Despite the weeklong reprieve for stimulus funds reporting, administration officials are already working to stay ahead of possible inconsistencies and maintain their timeline.
Another major milestone for the Obama administration’s transparency initiatives plays out this month in the form of recipient reporting. For those who received grants, loans or contracts from the Recovery Act, October 10th was supposed to be the last day to report how and where those funds were used.
But the Recovery Accountability and Transparency Board (RAT Board) extended the initial reporting deadline to Oct. 20 to provide a grace period for recipients who have not yet reported, provided recipients explain their reasons for delayed reporting. One reason recipients may have is that some states encountered technical glitches when filing bulk reports, the website said.
As first reported by CivSource last week, some state and local governments were experiencing trouble with XML reporting schemas, while others were having problems with hidden fields or inconsistent formats.
In an interview with Nextgov Recovery Accountability and Transparency Board spokesman Ed Pound said the extension was in everyone’s interest and would not jeopardize future benchmarks, scheduled later this month for Recovery.gov. “We felt we had the leeway to do this given the problems we were encountering [with] technical issues — and this was the first time for people who were filing these reports,” Mr. Pound said Tuesday.
So the process moves on.
Tomorrow, Recovery.gov will post reports for all federal contracts awarded so far, with reports for all grants and loans to come at the end of the month. The contracts coming out tomorrow will be those deals handed down directly from the federal government. But these funds will only represent a small portion of the money that has been used from the stimulus funds. The contracts posted at the end of the month will include the contracts awarded by state and local governments – which many believe to be the real test for transparency mechanisms in the Recovery Act. Determining how many reports to expect from recipients is a daunting task because everyone from the sub-recipient through the federal agency has to be on the same page, according to government officials and observers.
OMB originally indicated through informal discussions with the National Association of Counties that recipient reports could number between 150,000 and 200,000, NACo Special Projects Coordinator for the Recovery Act Mike Belarmino, said in an interview earlier this week.
“They wanted to include the entire universe,” he said. But those numbers were later amended, in part, because OMB hadn’t originally accounted for the lag between obligations and official, individual award announcements. Other factors include an unknown number of sub-recipients who received awards, says Craig Jennings from OMB Watch.

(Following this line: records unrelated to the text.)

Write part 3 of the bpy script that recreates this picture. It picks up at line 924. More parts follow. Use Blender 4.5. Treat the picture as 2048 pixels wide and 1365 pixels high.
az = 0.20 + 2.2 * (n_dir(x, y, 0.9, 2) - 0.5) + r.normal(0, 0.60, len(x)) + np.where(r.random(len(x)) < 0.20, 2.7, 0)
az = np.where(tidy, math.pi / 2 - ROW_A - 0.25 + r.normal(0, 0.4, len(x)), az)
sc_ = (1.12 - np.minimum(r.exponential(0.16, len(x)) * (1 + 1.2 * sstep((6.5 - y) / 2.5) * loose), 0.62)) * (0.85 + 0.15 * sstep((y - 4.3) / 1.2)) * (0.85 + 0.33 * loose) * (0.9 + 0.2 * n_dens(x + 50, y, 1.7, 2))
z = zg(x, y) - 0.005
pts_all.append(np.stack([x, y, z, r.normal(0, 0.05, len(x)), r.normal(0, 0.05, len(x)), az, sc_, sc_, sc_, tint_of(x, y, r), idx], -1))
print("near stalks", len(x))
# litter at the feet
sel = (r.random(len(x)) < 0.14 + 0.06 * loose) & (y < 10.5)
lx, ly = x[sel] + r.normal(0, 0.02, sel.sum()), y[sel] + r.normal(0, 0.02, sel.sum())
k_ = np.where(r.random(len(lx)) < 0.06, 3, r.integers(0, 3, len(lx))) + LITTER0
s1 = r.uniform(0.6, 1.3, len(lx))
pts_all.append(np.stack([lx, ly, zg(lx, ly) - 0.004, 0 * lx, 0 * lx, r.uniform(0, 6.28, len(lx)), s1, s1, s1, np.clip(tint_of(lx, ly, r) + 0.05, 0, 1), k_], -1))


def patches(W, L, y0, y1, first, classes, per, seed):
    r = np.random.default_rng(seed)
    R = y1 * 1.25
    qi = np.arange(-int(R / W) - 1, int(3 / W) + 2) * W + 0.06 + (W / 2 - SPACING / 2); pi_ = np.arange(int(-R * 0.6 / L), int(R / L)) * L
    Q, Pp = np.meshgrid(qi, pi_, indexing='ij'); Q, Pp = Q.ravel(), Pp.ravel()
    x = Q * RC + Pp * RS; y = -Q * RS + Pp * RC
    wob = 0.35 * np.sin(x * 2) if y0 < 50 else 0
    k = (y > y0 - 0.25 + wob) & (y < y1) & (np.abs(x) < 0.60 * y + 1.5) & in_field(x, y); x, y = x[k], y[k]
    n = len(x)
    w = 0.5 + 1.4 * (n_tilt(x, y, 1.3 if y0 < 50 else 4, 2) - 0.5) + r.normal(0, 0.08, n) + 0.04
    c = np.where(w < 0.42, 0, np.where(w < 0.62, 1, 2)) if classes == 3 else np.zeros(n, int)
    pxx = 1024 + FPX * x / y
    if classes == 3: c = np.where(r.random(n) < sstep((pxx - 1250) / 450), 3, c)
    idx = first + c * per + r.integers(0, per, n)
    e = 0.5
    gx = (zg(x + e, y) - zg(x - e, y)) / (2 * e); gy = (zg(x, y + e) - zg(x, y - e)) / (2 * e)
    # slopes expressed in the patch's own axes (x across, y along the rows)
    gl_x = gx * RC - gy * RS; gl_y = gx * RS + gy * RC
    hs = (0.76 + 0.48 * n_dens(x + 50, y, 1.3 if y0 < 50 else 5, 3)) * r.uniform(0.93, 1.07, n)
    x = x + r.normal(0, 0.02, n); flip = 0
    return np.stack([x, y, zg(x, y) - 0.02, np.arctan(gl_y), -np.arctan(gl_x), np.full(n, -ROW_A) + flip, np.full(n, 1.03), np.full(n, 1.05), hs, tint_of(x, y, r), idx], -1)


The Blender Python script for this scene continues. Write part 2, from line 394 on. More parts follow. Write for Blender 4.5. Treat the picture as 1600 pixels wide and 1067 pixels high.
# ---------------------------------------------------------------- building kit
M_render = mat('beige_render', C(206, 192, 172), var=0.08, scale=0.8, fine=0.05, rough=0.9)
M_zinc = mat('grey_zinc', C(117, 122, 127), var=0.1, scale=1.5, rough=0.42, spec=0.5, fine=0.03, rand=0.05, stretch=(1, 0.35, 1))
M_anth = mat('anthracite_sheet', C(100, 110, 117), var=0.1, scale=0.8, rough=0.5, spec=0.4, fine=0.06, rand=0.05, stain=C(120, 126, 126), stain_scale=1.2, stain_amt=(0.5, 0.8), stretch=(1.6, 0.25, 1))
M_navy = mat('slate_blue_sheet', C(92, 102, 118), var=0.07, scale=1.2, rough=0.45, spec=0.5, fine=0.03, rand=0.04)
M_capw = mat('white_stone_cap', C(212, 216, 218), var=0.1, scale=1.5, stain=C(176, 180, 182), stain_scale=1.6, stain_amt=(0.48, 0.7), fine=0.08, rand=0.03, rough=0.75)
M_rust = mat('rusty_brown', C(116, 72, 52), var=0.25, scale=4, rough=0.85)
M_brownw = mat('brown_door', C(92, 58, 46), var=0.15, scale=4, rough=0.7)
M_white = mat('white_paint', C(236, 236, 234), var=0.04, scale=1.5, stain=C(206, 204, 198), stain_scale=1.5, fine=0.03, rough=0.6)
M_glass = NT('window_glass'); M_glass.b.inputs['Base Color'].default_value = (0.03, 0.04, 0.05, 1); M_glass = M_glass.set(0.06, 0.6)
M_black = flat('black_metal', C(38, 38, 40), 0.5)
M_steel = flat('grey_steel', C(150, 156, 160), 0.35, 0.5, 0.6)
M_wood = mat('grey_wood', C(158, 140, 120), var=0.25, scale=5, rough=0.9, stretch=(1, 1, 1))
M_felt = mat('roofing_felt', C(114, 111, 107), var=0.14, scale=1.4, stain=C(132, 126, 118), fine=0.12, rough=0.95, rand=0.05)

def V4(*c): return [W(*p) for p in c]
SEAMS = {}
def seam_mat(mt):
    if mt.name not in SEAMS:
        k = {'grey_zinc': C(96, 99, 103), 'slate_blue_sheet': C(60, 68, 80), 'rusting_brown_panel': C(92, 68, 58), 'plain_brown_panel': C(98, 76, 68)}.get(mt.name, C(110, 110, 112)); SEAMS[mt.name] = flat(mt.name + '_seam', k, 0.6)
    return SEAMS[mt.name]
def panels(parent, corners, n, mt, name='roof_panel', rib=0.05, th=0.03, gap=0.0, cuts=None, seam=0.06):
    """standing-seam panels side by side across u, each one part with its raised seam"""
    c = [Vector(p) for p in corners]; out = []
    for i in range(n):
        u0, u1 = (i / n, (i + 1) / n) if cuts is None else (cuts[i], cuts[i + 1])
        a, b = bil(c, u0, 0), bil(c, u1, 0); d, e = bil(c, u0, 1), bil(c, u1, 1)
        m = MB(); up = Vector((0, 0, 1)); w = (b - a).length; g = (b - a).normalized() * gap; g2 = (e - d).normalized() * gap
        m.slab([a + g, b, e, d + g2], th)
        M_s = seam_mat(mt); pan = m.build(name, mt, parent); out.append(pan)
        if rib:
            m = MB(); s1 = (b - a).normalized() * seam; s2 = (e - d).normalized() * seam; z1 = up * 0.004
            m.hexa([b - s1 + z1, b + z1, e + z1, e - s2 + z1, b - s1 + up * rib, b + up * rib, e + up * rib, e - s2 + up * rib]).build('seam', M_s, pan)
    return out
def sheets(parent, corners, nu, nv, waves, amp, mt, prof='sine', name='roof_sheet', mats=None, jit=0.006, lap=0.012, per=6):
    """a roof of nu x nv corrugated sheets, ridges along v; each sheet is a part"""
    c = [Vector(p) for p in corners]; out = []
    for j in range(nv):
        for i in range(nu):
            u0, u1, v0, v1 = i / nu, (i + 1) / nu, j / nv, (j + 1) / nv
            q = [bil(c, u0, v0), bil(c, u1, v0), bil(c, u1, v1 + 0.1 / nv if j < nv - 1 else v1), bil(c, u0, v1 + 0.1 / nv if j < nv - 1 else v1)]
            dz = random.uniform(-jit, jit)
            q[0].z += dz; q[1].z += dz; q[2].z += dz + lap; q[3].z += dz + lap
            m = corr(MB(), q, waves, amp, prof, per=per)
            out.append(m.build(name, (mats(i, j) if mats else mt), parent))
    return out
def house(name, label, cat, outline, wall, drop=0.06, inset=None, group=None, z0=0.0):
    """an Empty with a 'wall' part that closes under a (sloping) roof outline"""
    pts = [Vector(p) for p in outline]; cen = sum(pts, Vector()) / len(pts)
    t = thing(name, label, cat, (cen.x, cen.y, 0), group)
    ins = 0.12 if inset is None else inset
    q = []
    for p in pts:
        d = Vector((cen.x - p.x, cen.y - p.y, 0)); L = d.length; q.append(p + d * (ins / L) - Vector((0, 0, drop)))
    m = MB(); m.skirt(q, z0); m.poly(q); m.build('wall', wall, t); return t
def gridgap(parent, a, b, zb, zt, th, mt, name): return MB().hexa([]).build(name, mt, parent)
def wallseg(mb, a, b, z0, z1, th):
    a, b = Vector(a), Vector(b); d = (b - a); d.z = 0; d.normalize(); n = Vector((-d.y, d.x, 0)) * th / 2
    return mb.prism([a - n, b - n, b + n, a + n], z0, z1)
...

“[T]he theoretical answer is that the number of prime recipients could be known if all agencies reported on what awards were signed. But, we won’t know how many sub-recipients received awards until the prime recipients submit their reports,” Jennings said in an e-mail. “If OMB required agencies to report on all the awards they signed, then the RAT Board should have a good idea of what to expect. The problem is, as far as I know, no such reporting requirement has been put on agencies.”
According to Cheryl Arvidson, Assistant Director of Communications for the RAT Board, “It is (emphasis added) up to the agencies that distribute the funds to verify that recipients have reported.”
But as Mr. Jennings from OMB Watch indicated, unless agencies have a watertight accounting system, relying on them could lead to wholly inaccurate reports.
Despite the uncertainties, government officials at all levels press forward with the process, and for the most part OMB and RAT Board overseers are satisfied with early returns on their transparency efforts.
“The recovery board built FederalReporting.gov to receive the recipient reports and Recovery.gov to post them for public viewing in a remarkable time frame of only a few months,” RAT Board chairman Earl Devaney said in a statement. “I’m very pleased to say that the collection of this data went very smoothly.”